1Здесь (и далее до конца абзаца) ирония Белинского направлена против С. П. Шевырева, который бывал в Италии (см. примеч. 19 к статье «Педант» – наст. т., с. 598) и восхищался этой страной и ее культурой. На протяжении многих лет Шевырев сохранял благоговейное отношение к Данте, творчеству которого была посвящена его диссертация («Дант и его век». – «Ученые записки императорского Московского университета», 1833, ч, II, № 5, 6; ч.,111, № 7, 8, 9; ч. IV, № 10, 11). Соответственно, задача создания исчерпывающего комментария к произведениям Данте осознавалась им как одна из важнейших. «У нас в университете, – записывал Шевырев в дневнике, – со временем должны быть три особенные кафедры для толкования в оригинале Гомера, Данте и Шекспира» (цит. по примечаниям М. Аронсона в кн.: С. П. Шевырев. Стихотворения. Л., «Советский писатель», 1939, с. 227).
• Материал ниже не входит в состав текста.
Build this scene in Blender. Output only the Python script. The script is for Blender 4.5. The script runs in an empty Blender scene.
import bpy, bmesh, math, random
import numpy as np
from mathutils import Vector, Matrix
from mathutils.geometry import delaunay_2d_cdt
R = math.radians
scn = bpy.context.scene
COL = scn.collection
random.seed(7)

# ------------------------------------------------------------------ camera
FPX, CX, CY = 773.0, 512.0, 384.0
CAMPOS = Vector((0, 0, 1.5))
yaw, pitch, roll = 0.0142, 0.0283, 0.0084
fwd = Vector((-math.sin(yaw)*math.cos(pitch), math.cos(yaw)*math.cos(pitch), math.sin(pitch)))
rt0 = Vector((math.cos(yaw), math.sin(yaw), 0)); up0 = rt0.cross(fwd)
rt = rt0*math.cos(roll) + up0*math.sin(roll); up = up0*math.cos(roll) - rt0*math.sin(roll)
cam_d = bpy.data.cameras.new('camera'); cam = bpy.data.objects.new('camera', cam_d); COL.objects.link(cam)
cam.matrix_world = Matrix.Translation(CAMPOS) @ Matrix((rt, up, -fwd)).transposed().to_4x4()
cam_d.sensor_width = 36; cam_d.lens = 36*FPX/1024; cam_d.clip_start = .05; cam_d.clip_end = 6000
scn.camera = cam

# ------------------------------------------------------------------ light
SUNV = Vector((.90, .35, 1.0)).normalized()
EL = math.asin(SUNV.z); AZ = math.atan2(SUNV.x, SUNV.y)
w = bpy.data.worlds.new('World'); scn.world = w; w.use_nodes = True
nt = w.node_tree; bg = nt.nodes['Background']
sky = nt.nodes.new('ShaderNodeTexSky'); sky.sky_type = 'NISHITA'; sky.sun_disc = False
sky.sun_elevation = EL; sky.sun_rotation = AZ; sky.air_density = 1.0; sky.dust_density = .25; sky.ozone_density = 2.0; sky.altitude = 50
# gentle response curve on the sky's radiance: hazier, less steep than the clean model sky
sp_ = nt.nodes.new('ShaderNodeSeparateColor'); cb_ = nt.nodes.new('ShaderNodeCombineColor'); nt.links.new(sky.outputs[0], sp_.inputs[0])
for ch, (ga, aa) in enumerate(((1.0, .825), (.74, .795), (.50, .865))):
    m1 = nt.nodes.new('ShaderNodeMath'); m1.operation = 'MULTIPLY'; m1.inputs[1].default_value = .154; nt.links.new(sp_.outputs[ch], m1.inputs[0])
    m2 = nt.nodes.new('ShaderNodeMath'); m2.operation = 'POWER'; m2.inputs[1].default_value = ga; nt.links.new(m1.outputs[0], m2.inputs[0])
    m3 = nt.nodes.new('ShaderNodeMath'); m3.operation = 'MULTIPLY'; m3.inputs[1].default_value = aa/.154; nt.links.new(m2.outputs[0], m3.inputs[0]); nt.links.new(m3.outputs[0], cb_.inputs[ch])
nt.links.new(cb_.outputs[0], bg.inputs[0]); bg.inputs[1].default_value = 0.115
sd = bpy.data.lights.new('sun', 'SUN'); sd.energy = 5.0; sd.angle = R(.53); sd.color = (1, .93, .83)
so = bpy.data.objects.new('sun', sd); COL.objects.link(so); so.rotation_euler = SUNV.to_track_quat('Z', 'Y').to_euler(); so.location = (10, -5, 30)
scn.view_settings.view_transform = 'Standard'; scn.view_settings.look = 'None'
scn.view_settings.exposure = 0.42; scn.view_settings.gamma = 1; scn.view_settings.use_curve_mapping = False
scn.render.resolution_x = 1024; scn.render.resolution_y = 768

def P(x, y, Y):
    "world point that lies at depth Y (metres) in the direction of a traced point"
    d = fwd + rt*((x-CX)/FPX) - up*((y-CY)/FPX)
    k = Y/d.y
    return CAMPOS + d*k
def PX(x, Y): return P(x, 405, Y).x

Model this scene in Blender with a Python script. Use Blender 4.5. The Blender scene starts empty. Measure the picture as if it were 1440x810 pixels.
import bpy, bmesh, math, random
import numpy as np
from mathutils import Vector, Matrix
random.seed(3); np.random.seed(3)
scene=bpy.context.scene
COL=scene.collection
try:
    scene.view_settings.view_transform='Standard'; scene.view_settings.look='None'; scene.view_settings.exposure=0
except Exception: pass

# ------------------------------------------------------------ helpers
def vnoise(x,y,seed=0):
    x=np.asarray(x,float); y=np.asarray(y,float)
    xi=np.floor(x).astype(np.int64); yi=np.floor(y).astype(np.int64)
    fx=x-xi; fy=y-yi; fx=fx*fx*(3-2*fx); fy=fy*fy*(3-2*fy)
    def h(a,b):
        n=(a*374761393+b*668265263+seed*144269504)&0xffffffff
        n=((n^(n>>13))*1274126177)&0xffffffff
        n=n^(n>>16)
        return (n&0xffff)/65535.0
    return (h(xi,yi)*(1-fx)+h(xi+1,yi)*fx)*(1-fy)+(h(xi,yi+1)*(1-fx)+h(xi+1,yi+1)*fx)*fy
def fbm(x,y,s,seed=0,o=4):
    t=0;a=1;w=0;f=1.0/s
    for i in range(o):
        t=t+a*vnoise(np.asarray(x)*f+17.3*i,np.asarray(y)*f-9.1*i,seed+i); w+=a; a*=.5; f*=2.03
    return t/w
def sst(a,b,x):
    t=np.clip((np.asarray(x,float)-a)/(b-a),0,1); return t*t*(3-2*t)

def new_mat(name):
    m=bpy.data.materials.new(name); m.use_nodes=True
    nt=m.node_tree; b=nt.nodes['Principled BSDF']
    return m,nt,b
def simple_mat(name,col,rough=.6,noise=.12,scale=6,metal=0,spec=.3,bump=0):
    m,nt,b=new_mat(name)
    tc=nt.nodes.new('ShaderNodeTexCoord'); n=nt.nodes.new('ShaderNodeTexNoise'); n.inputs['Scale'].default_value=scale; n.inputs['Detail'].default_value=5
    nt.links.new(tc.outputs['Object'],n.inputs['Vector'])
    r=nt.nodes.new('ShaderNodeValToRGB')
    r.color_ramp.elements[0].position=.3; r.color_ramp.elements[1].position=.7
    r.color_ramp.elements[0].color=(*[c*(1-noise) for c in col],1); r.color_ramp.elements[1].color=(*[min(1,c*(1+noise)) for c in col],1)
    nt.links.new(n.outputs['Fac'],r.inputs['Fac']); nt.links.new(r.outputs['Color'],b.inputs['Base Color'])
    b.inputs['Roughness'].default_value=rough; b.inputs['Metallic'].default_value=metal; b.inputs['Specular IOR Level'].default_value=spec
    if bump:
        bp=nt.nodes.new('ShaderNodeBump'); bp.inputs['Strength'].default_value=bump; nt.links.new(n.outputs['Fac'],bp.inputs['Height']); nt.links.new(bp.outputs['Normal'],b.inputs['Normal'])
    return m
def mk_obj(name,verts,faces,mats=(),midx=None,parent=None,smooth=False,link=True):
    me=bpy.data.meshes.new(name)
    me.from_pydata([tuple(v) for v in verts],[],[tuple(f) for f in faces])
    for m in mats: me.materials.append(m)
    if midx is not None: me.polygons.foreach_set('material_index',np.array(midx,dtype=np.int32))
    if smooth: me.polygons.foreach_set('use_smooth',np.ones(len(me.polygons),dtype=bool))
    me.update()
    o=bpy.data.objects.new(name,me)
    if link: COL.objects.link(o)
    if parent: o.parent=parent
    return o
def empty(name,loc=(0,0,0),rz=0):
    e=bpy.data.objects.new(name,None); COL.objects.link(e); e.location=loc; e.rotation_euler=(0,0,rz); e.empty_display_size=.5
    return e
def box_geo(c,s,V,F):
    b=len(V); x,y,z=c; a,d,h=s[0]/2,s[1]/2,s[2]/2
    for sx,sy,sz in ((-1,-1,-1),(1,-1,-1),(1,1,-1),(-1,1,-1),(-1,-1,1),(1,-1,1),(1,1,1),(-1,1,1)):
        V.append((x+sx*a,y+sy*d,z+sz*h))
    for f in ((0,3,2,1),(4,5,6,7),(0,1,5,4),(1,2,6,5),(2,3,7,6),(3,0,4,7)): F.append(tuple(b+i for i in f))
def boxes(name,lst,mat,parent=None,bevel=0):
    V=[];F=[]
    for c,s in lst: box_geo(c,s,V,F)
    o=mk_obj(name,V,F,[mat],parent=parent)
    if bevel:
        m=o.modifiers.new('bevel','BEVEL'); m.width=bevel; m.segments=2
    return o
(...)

2Свободная перифраза начальной строки из стихотворения Шевырева «Чтении Данта» (1830).
3Эта характеристика Шевырева развернута в статье «Педант» (см. наст. т., с. 382–389), вышедшей одновременно с данной рецензией.
4См. примеч. 28 к статье «Педант».
5Пародийный пересказ рассуждений и статьи Шевырева «Взгляд русского на современное образование Европы» («Москвитянин», 1841, № 1).
6Пренебрежительное отношение к современной ему французской литературе Шевырев высказал в статье «Взгляд русского на современное образование Европы». Среди французских писателей Шевырев выделял лишь Бальзака (см. его мемуары «Парижские эскизы. Визит Бальзаку». – «Москвитянин, 1841, № 2).